Carlos E. Cortés is a retired history professor who has been a diversity speaker, educator, trainer, and consultant for nearly fifty years. His books include The Children Are Watching: How the Media Teach about Diversity (2000); while he also edited the four-volume Multicultural America: A Multimedia Encyclopedia (2013). Stephenson Brooks Whitestone is currently an adjunct lecturer at Santa Clara University. She received her Ph.D.in Communication from the University of California, Santa Barbara, in 2022. Her work has been published in scholarly journals, but she also hopes to increase awareness of discrimination-after-death in spaces where impacted individuals are more likely to see it.

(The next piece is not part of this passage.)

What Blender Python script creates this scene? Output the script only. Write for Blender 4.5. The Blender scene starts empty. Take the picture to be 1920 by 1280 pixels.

Diversity and Speech Part 41: Detransitioning Transgender Individuals after Death – by Carlos Cortés, Stephenson Brooks Whitestone

Carlos:  Hi, Stephenson.  Thanks for taking the time to discuss your pioneering transgender research.  It certainly provides an illuminating perspective that goes well beyond the media fixation on bathrooms, sports, and grooming.  How did this fascinating research journey begin?

Stephenson:  Those are still important topics, but my interest in post-mortem identities began before graduate school when I attended several memorials for trans people.  I could not help but notice the arbitrary way in which the deceased’s gender identity was assigned.  Usually these memorials reflected their family’s preferences rather than the way the deceased would have defined themselves.   Then in graduate school I encountered the concept of end-of-life (EOL) communication.   I concluded that end-of-life communication intersected with the use of public memorial expressions, such as gravestones, obituaries, and funerals.